• Description of the task:
Set all the material down again unchanged, without the pictures.

• Raw data:

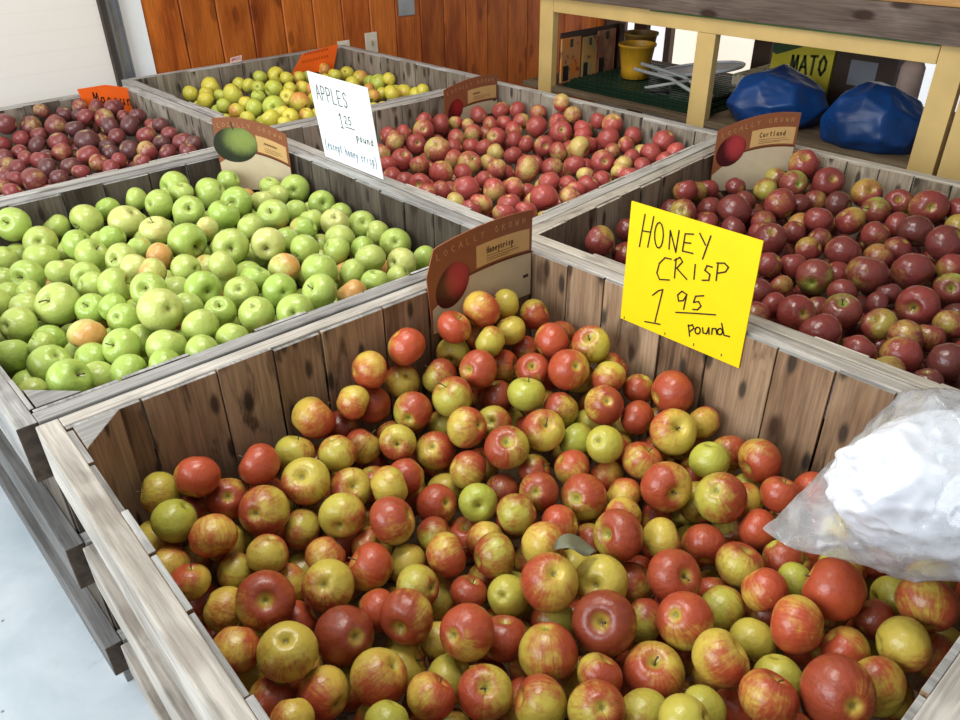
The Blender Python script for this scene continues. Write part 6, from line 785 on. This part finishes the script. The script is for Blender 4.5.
# dead leaf among the front apples
b = MB(); L0 = Vector((.617, .553, HR-.185)); n = 8; vs = []; fs = []
for i in range(n+1):
    s = i/n; w = .022*math.sin(math.pi*(s*.92+.06)); c = L0+Vector((.055*(s-.5), -.045*(s-.5), .012*math.sin(s*5)))
    for k in (-1, 0, 1): vs.append(c+Vector((.6*w*k, .8*w*k, .006*abs(k)+.003*math.sin(9*s+k))))
for i in range(n):
    for k in range(2): fs.append((i*3+k, i*3+k+1, i*3+k+4, i*3+k+3))
b.add(vs, fs, True); o = obj('dead_leaf', b, plain('grey_green_leaf', (.16, .16, .10), .7)); o.modifiers.new('thick', 'SOLIDIFY').thickness = .001
tag(o, 'curled grey-green leaf caught between apples in the middle of the front bin', 'leaf')

# ------------------------------------------------------------------ light, camera
def area(name, loc, rot, sx, sy, power, col):
    l = bpy.data.lights.new(name, 'AREA'); l.shape = 'RECTANGLE'; l.size = sx; l.size_y = sy; l.energy = power; l.color = col
    o = bpy.data.objects.new(name, l); COL.objects.link(o); o.location = loc; o.rotation_euler = rot; return o
area('doorway_daylight', (-2.4, 1.4, 1.9), (0, math.radians(-68), 0), 2.2, 3.0, 165, (.90, .96, 1.0))
area('added_overhead_light', (.6, 1.2, 2.86), (0, 0, 0), 1.2, .5, 38, (1.0, .97, .90))  # unseen overhead light, added for top light and highlights on the apples
area('added_overhead_light', (1.2, 2.6, 2.86), (0, 0, 0), 1.2, .5, 20, (1.0, .96, .88))  # second, weaker added light further back, with no fixture behind it
w = bpy.data.worlds.new('sky'); bpy.context.scene.world = w; w.use_nodes = True
w.node_tree.nodes['Background'].inputs[0].default_value = (.88, .94, 1.0, 1); w.node_tree.nodes['Background'].inputs[1].default_value = .34

cam = bpy.data.cameras.new('camera'); co = bpy.data.objects.new('camera', cam); COL.objects.link(co)
cam.sensor_width = 36; cam.lens = FPX/960*36; cam.clip_start = .02
co.matrix_world = Matrix(CAM)
sc = bpy.context.scene; sc.camera = co
sc.view_settings.view_transform = 'Standard'; sc.view_settings.look = 'None'; sc.view_settings.exposure = 0.0; sc.view_settings.gamma = 1.0
sc.cycles.max_bounces = 7; sc.cycles.diffuse_bounces = 3; sc.cycles.glossy_bounces = 3; sc.cycles.transparent_max_bounces = 12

• Task response:
The Blender Python script for this scene continues. Write part 6, from line 785 on. This part finishes the script. The script is for Blender 4.5.
# dead leaf among the front apples
b = MB(); L0 = Vector((.617, .553, HR-.185)); n = 8; vs = []; fs = []
for i in range(n+1):
    s = i/n; w = .022*math.sin(math.pi*(s*.92+.06)); c = L0+Vector((.055*(s-.5), -.045*(s-.5), .012*math.sin(s*5)))
    for k in (-1, 0, 1): vs.append(c+Vector((.6*w*k, .8*w*k, .006*abs(k)+.003*math.sin(9*s+k))))
for i in range(n):
    for k in range(2): fs.append((i*3+k, i*3+k+1, i*3+k+4, i*3+k+3))
b.add(vs, fs, True); o = obj('dead_leaf', b, plain('grey_green_leaf', (.16, .16, .10), .7)); o.modifiers.new('thick', 'SOLIDIFY').thickness = .001
tag(o, 'curled grey-green leaf caught between apples in the middle of the front bin', 'leaf')

# ------------------------------------------------------------------ light, camera
def area(name, loc, rot, sx, sy, power, col):
    l = bpy.data.lights.new(name, 'AREA'); l.shape = 'RECTANGLE'; l.size = sx; l.size_y = sy; l.energy = power; l.color = col
    o = bpy.data.objects.new(name, l); COL.objects.link(o); o.location = loc; o.rotation_euler = rot; return o
area('doorway_daylight', (-2.4, 1.4, 1.9), (0, math.radians(-68), 0), 2.2, 3.0, 165, (.90, .96, 1.0))
area('added_overhead_light', (.6, 1.2, 2.86), (0, 0, 0), 1.2, .5, 38, (1.0, .97, .90))  # unseen overhead light, added for top light and highlights on the apples
area('added_overhead_light', (1.2, 2.6, 2.86), (0, 0, 0), 1.2, .5, 20, (1.0, .96, .88))  # second, weaker added light further back, with no fixture behind it
w = bpy.data.worlds.new('sky'); bpy.context.scene.world = w; w.use_nodes = True
w.node_tree.nodes['Background'].inputs[0].default_value = (.88, .94, 1.0, 1); w.node_tree.nodes['Background'].inputs[1].default_value = .34

cam = bpy.data.cameras.new('camera'); co = bpy.data.objects.new('camera', cam); COL.objects.link(co)
cam.sensor_width = 36; cam.lens = FPX/960*36; cam.clip_start = .02
co.matrix_world = Matrix(CAM)
sc = bpy.context.scene; sc.camera = co
sc.view_settings.view_transform = 'Standard'; sc.view_settings.look = 'None'; sc.view_settings.exposure = 0.0; sc.view_settings.gamma = 1.0
sc.cycles.max_bounces = 7; sc.cycles.diffuse_bounces = 3; sc.cycles.glossy_bounces = 3; sc.cycles.transparent_max_bounces = 12